Brał udział w powstaniu listopadowym jako artylerzysta. Uniknął zsyłki, jednak przez dłuższy czas nie mógł znaleźć pracy. Dopiero w 1836 r. został profesorem w Instytucie Agronomicznym, w którym zdobył sobie ogromne uznanie kolejnych roczników studentów - za ogromną wiedzę praktyczną i zaangażowanie w proces dydaktyczny, ale również za bezpośredniość i gorący patriotyzm. W procesie dydaktycznym stosował metody poglądowe, prowadząc ze studentami badania terenowe i angażując ich do gromadzenia zbiorów botanicznych i mineralogicznych. W czasie wakacji odbywał ze studentami wędrówki po wzorowo prowadzonych majątkach ziemskich, w których zapoznawał ich z nowoczesnymi metodami upraw rolnych, hodowlą i przemysłem spożywczym.
Na skutek wzmagającej się krytyki władz uczelni podał się do dymisji w 1858 r. Początkowo przyjął stanowisko inspektora szkoły powszechnej przy ul. Rymarskiej w Warszawie, później został komisarzem leśnym w powiecie łomżyńskim. W 1874 r. przeszedł na emeryturę. W tym czasie założył w Warszawie na Czystem plantację rzadkich w Polsce gatunków drzew. Po śmierci 30 grudnia 1882 w Warszawie spoczął na warszawskich Starych Powązkach. Na jego grobie ustawiono marmurowy obelisk z płaskorzeźbą dłuta Andrzeja Pruszyńskiego.

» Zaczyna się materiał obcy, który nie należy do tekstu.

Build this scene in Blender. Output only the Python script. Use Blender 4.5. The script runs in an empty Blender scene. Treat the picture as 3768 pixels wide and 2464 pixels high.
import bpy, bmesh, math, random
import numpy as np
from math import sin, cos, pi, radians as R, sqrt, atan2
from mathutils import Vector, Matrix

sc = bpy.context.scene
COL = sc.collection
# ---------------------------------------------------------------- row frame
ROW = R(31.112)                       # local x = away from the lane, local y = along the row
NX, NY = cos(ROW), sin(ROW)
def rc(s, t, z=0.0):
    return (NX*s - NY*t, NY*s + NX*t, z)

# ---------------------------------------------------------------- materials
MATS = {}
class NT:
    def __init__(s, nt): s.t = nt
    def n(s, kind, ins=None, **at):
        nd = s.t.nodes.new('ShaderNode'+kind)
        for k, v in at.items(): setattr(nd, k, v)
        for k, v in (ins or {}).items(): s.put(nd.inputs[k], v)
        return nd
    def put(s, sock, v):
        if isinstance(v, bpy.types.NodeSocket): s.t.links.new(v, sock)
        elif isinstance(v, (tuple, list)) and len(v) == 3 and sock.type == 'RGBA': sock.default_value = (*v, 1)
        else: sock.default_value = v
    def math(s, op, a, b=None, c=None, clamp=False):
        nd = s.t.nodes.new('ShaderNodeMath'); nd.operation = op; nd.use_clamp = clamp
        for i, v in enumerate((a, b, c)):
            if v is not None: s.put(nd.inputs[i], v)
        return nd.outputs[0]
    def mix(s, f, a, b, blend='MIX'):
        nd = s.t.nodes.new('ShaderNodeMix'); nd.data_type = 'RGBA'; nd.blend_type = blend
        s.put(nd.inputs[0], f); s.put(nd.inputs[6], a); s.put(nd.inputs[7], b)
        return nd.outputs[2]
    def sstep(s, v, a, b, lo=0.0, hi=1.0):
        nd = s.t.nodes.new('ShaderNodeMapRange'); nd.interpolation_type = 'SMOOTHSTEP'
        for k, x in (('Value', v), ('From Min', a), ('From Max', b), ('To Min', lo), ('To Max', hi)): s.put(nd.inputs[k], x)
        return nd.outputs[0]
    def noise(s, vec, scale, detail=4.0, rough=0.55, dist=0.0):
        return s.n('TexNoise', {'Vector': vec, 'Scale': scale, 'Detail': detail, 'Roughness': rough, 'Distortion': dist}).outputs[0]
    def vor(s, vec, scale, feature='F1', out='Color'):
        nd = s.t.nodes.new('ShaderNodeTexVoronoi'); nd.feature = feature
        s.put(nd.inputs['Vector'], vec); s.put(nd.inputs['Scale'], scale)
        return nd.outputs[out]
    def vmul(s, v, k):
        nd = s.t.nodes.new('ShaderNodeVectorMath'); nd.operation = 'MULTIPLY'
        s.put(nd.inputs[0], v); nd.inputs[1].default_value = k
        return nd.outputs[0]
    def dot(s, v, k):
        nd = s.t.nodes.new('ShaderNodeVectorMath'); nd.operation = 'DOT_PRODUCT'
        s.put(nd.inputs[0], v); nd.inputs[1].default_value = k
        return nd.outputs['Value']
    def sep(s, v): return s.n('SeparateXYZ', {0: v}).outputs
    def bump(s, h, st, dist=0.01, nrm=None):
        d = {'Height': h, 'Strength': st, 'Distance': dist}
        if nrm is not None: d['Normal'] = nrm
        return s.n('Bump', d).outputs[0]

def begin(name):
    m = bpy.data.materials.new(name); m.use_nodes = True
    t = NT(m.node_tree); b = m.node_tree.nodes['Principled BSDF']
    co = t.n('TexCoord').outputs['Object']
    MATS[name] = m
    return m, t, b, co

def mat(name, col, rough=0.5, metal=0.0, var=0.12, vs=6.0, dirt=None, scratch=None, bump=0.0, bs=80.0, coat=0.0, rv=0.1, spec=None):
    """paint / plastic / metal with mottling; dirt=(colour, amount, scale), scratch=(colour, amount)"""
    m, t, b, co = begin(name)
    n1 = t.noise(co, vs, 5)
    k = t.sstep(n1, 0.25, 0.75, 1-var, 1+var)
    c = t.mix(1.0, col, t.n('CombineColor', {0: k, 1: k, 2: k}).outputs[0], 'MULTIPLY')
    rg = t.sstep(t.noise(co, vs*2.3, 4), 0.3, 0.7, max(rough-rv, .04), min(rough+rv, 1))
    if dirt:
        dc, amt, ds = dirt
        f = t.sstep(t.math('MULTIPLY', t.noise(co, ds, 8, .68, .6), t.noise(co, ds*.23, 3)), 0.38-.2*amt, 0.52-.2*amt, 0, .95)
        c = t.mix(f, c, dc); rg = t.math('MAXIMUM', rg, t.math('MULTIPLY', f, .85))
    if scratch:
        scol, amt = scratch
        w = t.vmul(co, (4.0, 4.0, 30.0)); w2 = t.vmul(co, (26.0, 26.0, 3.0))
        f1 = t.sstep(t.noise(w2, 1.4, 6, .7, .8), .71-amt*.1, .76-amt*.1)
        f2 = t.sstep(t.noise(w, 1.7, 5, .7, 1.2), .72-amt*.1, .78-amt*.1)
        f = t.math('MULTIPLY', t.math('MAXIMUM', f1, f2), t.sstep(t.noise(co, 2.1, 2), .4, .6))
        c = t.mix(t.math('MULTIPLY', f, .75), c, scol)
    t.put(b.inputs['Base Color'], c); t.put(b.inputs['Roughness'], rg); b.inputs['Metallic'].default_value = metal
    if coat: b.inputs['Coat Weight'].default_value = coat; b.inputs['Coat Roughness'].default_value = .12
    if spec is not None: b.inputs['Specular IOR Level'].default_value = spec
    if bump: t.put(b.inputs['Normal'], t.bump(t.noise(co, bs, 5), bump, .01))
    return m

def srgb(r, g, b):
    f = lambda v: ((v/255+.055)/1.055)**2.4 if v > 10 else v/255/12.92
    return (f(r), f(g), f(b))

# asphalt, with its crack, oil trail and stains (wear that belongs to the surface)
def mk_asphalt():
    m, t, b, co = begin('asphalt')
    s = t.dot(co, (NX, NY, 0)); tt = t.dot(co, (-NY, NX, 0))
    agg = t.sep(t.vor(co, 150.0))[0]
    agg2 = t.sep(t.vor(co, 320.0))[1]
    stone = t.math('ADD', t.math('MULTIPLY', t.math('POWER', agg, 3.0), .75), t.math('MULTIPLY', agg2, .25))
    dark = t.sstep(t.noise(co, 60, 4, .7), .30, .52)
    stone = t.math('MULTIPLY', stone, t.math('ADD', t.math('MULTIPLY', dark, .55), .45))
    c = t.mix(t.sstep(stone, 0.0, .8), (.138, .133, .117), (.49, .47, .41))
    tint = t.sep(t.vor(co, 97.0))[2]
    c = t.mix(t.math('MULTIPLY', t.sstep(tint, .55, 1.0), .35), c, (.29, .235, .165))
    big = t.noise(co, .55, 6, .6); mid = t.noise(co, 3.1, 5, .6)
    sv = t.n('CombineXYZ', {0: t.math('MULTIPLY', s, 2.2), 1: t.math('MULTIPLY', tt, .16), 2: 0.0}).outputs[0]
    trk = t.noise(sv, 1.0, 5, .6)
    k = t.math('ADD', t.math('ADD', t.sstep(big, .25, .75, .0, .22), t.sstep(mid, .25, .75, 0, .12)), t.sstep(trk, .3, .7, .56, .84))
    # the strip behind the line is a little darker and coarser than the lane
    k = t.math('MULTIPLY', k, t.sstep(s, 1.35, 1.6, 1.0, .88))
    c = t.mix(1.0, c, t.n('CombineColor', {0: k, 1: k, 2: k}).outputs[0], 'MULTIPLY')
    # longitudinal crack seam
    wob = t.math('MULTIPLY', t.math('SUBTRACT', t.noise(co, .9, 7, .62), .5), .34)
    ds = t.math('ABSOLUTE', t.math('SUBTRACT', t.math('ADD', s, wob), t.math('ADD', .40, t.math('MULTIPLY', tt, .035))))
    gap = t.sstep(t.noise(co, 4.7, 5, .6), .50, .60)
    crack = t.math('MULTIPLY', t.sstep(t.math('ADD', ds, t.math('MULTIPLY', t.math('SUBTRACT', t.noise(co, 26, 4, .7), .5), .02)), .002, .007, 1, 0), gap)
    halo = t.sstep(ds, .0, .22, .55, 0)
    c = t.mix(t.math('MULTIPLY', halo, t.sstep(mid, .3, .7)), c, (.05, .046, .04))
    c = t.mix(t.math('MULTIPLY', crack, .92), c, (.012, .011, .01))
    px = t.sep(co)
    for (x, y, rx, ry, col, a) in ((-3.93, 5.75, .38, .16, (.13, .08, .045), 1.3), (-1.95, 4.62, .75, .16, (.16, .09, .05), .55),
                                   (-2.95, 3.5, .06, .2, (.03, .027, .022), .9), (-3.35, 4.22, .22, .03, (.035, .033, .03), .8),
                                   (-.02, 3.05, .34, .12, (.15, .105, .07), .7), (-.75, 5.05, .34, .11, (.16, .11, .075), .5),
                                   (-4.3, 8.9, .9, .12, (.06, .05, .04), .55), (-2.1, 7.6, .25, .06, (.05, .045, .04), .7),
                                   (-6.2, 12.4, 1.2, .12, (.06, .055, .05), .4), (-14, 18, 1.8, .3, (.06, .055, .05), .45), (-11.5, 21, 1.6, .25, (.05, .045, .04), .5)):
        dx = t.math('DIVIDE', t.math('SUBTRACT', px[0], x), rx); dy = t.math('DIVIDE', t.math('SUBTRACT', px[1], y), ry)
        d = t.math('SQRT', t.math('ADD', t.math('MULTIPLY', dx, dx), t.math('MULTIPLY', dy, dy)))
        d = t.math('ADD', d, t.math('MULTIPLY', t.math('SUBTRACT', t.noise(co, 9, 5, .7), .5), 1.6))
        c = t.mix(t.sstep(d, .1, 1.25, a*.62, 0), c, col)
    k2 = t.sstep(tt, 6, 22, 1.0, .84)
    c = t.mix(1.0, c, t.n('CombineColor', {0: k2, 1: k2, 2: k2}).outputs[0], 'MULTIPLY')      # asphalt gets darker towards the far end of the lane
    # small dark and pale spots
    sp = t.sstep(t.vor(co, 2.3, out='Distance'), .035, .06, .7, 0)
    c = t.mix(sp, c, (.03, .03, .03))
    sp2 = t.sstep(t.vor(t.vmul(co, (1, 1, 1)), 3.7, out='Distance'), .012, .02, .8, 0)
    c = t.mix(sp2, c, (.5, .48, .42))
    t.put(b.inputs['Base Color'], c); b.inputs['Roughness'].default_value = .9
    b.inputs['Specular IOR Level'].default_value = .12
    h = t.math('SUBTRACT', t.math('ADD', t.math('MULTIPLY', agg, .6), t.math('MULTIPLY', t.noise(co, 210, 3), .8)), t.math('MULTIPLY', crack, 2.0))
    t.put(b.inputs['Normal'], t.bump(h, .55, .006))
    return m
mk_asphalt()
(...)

Jastrzębowski był m.in. autorem zegara słonecznego w warszawskich Łazienkach oraz twórcą gnomografu pozwalającego rysować zegary słoneczne na nierównych i zacienionych powierzchniach, opisał klimat Warszawy,
Jastrzębowski był żonaty z Anielą z d'Cherów i miał pięć córek i dwóch synów. Spośród jego potomków szczególnie się wyróżnił wnuk Wojciech Jastrzębowski (1884-1963), plastyk, senator II RP, profesor. Był encyklopedystą. Wymieniony został jako redaktor Encyklopedii obrazowej systematycznej wydanej w Warszawie w latach 1835-1838.
Wojciech Jastrzębowski podczas przerw w walkach o obronę Warszawy w bitwie o Olszynkę Grochowską (25 lutego 1831) sformułował tekst, który można określić jako projekt pierwszej w historii konstytucji zjednoczonej Europy jako jednej republiki bez wewnętrznych granic, z jednolitym prawodawstwem oraz organami władzy złożonej z przedstawicieli wszystkich narodów. Projekt ten O wiecznym pokoju między narodami – Wolne chwile żołnierza polskiego, czyli myśli o wiecznym pokoju między narodami cywilizowanymi, (w skrócie zwany „O wiecznym pokoju między narodami”) składał się z 77 artykułów. Został opublikowany 3 maja 1831 r. w rocznicę majowej Konstytucji. Jastrzębowski napisał m.in.:
„wszystkie narody europejskie mają się wyrzec swojej wolności i zostać niewolnikami praw, wszyscy monarchowie mają być odtąd tylko stróżami i wykonawcami tychże praw i nie tytułować się inaczej tylko ojcami narodów”.